A telephone call from Miche Branen, a vocalist and Straight Ahead founder, changed Carter's life. Branen will appear with Carter in Norfolk.

``They were looking for a horn player,'' Carter recalls. ``They didn't find one, so they called me and asked me if I would be interested in joining the group. I told them, for a while, because my plan then was that I'd be moving to New York the following year.''

The group, which began as a straight-ahead jazz ensemble but gradually metamorphosed into a melding of various musical influences, gained critical and commercial success with two Atlantic albums.

When the group got ready to do a third CD, Carter decided to jump ship. She had earlier rejected Atlantic's offer to record solo, fearful that she might bomb and that her departure might wreck the group's success.

She really wanted to do a solo recording while staying with Straight Ahead. But her move to New York in 1991 put a crimp in those plans.

``A lot of times, I was getting a lot of work offers from people here that I really admired, and so sometimes the dates would start to conflict,'' Carter says. ``I just felt like it wasn't really fair for me . . . to keep calling to say I can't make that gig.
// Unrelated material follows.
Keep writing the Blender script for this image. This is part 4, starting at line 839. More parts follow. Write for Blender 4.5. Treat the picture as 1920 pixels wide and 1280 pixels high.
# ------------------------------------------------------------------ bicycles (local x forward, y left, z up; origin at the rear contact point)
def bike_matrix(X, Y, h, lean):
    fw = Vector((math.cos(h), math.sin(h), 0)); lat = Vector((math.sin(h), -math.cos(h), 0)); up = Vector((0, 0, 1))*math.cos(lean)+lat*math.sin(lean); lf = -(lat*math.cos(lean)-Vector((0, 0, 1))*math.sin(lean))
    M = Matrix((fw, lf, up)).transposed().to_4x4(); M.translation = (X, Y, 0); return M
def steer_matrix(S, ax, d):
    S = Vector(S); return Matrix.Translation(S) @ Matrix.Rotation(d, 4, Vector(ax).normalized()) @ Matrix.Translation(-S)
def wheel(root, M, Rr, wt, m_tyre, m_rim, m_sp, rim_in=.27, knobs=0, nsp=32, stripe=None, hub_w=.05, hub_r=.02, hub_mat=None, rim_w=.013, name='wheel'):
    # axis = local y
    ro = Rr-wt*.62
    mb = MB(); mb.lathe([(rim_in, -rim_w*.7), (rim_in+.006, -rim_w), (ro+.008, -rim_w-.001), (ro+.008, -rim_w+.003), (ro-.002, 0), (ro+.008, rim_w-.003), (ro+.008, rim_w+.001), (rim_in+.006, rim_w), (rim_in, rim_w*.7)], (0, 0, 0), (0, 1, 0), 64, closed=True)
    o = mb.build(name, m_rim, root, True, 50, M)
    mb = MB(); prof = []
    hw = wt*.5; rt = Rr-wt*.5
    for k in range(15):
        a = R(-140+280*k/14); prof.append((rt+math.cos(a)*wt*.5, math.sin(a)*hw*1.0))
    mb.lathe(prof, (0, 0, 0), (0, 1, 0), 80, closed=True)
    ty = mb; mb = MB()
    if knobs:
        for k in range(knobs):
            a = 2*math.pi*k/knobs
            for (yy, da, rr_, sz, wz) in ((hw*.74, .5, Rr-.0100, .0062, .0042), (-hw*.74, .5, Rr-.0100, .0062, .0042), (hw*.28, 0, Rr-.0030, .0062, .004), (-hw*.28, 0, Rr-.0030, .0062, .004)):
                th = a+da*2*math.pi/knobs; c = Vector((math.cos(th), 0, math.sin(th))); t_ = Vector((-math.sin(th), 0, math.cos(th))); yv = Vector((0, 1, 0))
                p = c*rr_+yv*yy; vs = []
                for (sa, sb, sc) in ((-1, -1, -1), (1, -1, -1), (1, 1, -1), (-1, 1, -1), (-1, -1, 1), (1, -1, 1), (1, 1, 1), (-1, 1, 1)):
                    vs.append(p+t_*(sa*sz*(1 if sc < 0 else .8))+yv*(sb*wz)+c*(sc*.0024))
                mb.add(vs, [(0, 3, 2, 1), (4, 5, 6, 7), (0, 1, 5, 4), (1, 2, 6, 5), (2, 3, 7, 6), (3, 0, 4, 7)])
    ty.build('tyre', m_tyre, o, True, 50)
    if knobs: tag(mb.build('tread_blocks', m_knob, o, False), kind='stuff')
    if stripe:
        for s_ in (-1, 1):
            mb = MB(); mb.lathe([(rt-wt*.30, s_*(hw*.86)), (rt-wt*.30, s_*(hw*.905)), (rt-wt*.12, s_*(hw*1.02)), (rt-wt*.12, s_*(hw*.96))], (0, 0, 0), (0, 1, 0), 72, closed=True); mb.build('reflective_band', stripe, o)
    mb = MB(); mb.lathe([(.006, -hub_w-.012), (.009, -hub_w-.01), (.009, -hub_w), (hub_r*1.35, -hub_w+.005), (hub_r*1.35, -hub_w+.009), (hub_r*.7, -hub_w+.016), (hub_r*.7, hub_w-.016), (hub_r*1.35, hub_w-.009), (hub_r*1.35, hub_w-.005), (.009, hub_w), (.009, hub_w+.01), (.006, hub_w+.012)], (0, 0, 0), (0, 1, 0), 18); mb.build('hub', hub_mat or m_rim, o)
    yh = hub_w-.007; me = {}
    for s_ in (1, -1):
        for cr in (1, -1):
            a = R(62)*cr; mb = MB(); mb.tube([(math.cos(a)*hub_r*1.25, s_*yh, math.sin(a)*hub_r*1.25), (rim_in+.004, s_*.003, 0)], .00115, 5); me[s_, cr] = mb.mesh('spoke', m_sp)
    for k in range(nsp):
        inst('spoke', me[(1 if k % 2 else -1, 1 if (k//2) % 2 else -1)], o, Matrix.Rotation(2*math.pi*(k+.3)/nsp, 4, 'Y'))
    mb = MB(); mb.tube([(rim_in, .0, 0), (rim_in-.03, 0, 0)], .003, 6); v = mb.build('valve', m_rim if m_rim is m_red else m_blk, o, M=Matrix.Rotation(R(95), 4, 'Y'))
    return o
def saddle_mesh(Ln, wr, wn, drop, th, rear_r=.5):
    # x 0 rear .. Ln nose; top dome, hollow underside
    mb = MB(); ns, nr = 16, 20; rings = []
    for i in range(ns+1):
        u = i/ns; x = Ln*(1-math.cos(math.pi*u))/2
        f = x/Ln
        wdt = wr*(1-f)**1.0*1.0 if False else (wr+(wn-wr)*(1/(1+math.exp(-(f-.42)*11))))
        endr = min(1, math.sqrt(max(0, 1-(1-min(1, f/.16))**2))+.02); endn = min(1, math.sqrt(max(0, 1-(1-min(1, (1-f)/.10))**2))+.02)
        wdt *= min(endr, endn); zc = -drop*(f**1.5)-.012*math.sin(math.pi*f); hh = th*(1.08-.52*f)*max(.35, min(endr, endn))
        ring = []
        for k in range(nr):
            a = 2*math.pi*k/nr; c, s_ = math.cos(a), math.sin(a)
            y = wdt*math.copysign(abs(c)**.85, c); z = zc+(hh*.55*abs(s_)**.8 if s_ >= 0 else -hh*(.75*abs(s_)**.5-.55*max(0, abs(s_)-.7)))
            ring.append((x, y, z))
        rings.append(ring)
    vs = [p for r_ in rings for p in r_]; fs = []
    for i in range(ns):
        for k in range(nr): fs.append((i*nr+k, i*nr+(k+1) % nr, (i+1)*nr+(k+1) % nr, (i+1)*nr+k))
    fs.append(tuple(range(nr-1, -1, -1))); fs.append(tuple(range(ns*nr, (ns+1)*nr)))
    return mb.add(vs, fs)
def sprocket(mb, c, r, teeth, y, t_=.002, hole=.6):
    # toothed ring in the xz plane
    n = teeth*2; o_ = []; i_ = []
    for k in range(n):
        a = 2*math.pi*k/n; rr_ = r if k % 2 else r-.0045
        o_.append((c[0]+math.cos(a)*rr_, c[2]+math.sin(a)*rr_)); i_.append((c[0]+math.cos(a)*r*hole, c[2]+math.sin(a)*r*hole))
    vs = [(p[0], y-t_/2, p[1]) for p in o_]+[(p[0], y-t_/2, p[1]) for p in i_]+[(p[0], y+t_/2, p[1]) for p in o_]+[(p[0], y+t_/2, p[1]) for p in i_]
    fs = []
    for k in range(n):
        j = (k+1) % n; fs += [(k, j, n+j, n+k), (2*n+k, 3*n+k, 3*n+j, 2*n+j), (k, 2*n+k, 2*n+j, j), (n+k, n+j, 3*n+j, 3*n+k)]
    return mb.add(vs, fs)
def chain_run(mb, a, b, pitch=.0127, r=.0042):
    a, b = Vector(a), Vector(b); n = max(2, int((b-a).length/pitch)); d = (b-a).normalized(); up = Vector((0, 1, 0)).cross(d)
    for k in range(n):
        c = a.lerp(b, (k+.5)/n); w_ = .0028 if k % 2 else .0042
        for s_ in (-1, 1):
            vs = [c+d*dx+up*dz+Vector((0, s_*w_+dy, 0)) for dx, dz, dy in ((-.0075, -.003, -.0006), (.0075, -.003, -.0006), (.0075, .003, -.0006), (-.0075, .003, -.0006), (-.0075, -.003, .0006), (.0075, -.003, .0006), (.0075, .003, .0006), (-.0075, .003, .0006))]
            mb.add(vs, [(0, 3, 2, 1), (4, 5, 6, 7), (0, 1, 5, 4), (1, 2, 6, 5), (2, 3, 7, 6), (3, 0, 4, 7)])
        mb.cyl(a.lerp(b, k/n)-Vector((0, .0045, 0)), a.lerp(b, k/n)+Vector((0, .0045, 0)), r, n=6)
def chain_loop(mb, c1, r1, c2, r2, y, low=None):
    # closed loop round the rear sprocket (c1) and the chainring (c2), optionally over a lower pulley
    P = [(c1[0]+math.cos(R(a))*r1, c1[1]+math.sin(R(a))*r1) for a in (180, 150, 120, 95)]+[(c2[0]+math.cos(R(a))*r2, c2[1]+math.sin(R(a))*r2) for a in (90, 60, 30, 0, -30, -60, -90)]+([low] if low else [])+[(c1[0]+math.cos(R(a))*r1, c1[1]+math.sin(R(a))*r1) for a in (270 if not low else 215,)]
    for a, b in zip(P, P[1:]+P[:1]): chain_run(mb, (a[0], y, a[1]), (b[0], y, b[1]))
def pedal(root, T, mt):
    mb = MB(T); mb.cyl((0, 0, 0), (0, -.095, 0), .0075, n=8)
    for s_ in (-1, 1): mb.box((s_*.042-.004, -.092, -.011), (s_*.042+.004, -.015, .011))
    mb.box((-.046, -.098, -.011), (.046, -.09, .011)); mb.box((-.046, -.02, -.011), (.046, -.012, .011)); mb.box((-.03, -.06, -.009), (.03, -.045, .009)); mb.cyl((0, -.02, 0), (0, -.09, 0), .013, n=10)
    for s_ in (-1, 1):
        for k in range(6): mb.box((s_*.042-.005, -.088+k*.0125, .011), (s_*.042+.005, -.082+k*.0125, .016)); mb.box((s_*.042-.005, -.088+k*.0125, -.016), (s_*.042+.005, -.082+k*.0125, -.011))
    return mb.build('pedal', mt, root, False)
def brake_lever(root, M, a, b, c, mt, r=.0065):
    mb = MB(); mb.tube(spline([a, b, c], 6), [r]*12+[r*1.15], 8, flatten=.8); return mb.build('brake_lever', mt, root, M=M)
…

And I wasn't going to cancel what I had here with people, 'cause you do that and people stop calling you.''

So she split, taking the solo deal.

Will her efforts open doors for young violin players much like Wynton Marsalis' did for horn players?

``We'll I'm trying to,'' she says. ``The thing is Wynton was playing an instrument that was already accepted.

``I don't see the industry opening up and trying to track down a whole bunch of violin players. I think we're still having a very difficult time. But I know we're not going to give up.'' ILLUSTRATION: Photo

Regina Carter will perform today at Town Point Park in Norfolk.